私は関わったすべてのプロジェクトに誇りを感じています。その理由は、人々に実際に影響を与えることができたと心から感じているからです。従業員から非常にポジティブな影響を受けたという話を聞くと、大きな充実感と誇りを感じます。

しかし、もし一つ選ばなければならないとしたら、それは間違いなく国際女性デーです。これは、私のキャリアや人生の中で本当に支えてくれた人たちへの感謝の気持ちを示す方法でもあります。個人的には、他者を支援し、味方となることは非常に重要で、それが組織にも大きな利益をもたらすことを、自分の娘にも示せると考えています。

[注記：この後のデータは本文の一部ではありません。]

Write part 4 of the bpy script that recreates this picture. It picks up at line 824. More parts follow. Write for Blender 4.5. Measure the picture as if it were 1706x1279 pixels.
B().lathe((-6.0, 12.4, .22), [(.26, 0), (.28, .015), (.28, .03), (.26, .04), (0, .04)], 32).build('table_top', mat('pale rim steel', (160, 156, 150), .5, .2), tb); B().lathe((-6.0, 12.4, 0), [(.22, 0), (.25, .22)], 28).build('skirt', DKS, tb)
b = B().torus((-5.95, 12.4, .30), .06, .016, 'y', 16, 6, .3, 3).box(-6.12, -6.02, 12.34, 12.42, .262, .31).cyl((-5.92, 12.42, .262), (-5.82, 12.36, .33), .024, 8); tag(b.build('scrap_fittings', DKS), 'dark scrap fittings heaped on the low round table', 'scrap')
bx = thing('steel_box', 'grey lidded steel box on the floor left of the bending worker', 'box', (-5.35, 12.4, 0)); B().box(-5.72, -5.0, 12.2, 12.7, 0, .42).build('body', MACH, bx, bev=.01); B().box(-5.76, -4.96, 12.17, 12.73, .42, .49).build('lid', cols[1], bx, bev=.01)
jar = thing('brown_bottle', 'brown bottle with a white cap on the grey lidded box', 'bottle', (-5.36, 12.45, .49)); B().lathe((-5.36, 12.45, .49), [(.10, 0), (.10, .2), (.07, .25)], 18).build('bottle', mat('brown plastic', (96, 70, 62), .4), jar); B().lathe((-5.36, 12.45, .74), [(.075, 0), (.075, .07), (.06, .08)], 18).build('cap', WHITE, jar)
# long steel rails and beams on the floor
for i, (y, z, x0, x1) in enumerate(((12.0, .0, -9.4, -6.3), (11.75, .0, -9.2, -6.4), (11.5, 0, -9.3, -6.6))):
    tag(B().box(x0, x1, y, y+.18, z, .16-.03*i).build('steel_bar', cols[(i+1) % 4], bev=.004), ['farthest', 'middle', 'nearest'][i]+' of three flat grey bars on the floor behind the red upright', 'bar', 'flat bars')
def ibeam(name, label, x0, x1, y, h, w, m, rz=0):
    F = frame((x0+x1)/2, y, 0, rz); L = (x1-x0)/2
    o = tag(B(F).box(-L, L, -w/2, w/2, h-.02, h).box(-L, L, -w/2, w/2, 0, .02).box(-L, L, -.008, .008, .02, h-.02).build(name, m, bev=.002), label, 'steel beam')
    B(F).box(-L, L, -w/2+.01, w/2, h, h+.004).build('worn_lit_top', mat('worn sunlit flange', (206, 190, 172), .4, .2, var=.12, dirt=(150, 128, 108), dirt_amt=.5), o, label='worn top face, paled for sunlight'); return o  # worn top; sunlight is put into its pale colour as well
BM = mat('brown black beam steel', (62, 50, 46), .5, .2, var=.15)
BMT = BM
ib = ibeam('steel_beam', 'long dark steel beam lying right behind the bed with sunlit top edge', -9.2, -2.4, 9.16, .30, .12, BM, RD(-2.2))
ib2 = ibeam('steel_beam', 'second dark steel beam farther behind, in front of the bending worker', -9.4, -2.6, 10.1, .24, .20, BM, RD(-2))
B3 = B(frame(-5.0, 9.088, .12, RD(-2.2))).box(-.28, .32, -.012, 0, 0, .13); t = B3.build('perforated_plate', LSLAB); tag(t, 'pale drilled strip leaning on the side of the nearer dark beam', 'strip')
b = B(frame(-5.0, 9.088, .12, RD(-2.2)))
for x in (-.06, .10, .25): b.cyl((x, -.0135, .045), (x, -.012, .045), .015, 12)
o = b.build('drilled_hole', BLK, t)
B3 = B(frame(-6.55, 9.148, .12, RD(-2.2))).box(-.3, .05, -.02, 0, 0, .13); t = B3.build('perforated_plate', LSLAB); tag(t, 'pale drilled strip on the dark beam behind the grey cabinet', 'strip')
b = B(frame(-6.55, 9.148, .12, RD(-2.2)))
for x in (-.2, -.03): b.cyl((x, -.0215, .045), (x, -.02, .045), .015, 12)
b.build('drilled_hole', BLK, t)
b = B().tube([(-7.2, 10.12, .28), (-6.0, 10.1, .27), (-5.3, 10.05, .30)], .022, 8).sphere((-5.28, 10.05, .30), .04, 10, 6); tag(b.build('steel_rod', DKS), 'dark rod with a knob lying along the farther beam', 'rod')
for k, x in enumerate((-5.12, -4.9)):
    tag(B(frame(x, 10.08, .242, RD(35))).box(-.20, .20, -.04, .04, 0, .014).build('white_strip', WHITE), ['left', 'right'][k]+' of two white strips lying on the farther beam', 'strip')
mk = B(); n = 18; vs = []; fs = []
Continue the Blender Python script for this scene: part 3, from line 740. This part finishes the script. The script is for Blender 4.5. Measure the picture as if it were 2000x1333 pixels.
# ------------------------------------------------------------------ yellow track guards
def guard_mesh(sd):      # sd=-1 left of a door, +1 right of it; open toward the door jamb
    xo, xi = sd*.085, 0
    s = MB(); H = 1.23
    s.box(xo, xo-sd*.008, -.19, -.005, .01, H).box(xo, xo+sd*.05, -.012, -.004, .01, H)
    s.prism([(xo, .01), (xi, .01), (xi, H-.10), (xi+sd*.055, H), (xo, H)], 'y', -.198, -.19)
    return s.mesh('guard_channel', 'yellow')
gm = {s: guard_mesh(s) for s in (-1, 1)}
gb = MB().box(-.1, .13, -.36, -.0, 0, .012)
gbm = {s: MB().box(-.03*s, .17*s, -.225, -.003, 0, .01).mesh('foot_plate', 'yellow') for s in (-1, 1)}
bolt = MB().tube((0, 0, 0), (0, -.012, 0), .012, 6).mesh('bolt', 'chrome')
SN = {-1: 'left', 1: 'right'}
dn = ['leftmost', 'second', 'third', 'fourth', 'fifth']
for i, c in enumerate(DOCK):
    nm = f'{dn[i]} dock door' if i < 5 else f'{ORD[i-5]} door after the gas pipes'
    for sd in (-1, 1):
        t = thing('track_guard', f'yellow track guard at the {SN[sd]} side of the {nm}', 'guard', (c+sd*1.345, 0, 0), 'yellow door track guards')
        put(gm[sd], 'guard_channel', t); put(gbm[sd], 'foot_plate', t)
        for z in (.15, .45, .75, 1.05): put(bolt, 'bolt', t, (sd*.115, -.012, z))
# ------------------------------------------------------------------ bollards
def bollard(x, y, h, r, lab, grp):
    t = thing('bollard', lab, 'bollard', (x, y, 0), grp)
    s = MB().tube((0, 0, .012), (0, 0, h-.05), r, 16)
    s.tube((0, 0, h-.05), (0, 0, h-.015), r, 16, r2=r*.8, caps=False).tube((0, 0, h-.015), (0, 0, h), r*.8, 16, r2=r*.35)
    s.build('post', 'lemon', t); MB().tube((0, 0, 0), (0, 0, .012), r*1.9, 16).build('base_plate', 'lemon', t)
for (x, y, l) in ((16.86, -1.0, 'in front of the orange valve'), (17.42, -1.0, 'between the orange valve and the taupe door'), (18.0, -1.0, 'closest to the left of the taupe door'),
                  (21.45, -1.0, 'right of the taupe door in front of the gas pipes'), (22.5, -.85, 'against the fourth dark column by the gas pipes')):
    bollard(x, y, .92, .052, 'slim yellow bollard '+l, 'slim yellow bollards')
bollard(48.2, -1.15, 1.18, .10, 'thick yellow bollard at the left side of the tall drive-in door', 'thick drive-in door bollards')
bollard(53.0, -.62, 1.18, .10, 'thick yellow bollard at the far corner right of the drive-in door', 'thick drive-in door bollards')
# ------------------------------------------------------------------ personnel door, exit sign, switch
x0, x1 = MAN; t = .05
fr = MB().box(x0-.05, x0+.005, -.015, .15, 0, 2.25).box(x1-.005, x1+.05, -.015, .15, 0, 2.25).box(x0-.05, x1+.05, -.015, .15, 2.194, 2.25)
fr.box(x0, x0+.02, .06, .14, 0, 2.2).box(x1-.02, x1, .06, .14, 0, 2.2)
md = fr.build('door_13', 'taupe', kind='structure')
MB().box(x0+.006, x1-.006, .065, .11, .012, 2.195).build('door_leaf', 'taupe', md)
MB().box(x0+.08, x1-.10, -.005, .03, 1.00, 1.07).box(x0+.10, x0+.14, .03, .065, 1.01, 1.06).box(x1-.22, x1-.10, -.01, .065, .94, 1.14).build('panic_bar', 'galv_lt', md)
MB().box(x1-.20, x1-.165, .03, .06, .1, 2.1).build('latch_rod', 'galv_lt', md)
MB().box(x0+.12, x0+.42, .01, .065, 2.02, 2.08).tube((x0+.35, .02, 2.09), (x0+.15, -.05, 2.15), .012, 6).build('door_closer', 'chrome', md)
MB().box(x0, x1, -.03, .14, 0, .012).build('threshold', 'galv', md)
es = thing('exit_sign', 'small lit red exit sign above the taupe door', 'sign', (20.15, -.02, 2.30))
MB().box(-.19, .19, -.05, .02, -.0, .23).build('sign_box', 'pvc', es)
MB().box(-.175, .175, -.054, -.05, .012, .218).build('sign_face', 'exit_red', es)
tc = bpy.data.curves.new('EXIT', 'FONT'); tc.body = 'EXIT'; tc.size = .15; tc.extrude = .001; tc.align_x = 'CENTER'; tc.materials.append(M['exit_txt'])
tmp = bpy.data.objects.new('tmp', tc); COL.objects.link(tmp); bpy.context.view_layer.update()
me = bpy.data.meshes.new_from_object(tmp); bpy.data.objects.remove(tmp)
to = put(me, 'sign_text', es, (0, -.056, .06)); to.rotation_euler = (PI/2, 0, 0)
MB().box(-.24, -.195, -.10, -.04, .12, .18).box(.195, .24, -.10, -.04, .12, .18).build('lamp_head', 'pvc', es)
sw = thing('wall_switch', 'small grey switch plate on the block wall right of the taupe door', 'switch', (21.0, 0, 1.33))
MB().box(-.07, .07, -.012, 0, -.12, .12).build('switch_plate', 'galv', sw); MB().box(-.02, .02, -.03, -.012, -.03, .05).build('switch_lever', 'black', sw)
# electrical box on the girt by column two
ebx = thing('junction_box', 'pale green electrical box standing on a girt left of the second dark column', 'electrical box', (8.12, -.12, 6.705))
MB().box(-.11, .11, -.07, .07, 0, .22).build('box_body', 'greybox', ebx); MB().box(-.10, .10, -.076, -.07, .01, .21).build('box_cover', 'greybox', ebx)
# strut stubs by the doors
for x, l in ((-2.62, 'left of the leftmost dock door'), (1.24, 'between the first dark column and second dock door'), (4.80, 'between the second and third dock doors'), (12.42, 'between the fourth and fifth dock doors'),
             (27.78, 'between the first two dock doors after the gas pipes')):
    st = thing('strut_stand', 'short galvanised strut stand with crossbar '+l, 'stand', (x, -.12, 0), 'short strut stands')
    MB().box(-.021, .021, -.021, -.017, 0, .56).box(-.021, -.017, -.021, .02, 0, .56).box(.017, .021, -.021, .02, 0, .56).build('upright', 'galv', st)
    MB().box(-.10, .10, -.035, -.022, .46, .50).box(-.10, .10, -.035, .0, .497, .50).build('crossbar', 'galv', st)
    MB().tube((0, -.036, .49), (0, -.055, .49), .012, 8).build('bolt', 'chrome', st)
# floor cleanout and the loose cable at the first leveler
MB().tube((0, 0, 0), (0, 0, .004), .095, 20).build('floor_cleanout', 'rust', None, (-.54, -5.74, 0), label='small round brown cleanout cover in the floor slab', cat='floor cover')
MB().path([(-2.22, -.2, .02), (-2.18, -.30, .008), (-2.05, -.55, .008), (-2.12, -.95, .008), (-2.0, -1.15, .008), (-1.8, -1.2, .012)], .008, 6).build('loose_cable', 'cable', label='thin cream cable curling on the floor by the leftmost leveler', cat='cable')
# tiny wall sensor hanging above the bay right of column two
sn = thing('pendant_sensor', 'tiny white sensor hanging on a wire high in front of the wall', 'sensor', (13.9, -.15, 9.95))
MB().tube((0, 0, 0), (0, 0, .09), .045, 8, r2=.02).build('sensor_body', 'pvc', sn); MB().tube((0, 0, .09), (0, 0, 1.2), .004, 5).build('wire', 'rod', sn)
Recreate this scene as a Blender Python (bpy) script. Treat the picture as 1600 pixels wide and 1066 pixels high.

私は彼女にとって良いロールモデルでありたいと思っています。まだ若い彼女は、職場や人生で多くの挑戦に直面するでしょうが、私は彼女がインスピレーションとモチベーションを与えてくれるロールモデルに触れ、学んでほしいと思っています。

リコータイランドにおけるDEIと国際女性デー

リコータイランドのStrategy and Support Services部門のゼネラルマネージャーであるチャリニー・セナナロン氏にとっても、国際女性デーは特別なイベントであり、女性社員への感謝と尊敬を示す重要な機会となっている。

チャリニー・セナナロン氏
リコータイランド Strategy and Support Services部門 ゼネラルマネージャー

「国際女性デーの活動は、リコーが女性社員を大切にし、サポートしていることを反映しています。」とチャリニー氏は語る。

「性別に関係なく、リコーでは誰もがプロフェッショナルとして成長し、キャリアを進展させることができます。このことは私たちのDEIの取り組みの一環として、高いモチベーションを引き出し、仕事の生産性を向上させ、会社への結びつきを強めることに繋がります。」

今年、リコータイランドは国際女性デーのテーマとして「インスパイア・インクルージョン」を掲げ、理解を深めるためのイベントを1週間にわたって開催。さらに、子宮頸がんの無料検診を推進し、正義と尊厳を象徴する紫色の服を着ることを呼びかけた。

「女性の従業員が積極的に参加している姿を見て、とても嬉しく思いました。彼女たちが自分に誇りを持ち、その貢献が認められ、価値があると感じていることが伝わってきました。」とチャリニー氏は語る。

「リコーには、誰もが学び、成長する平等な機会と、さまざまな視点を受け入れるオープンマインドな文化があります。それが、ポジティブな環境を作ります。」

「チーム全員が仕事に関与し、尊重され、重要であると感じています。自分の貢献がチームの成功の一部として意味があると誇りに思っているのです。これが彼女たちの可能性を最大限に引き出し、情熱を持って仕事に取り組み、チームワークを改善する力となります。そしてそれが、会社の従業員エンゲージメントを向上させ、創造性と革新を通じて競争力を高め、目標達成に繋がります。」

チャリニー氏は、DEIが企業において重要な役割を果たすと確信している。

「性別、国籍、宗教、障害、バックグラウンドに関係なく、すべての社員を大切にする会社で働けることを非常に感謝しています。」と彼女は語る。

「すべての人に、自分らしくいられる平等な機会が与えられ、自分の経験を活かし、考えを自由に共有できる環境が整っていることは重要なことです。これにより、会社はよりオープンになり、協力的なワークカルチャーが生まれ、顧客や組織にとって革新的で創造的な解決策が生まれます。DEIの取り組みが、会社の未来の成功につながると私は信じています。」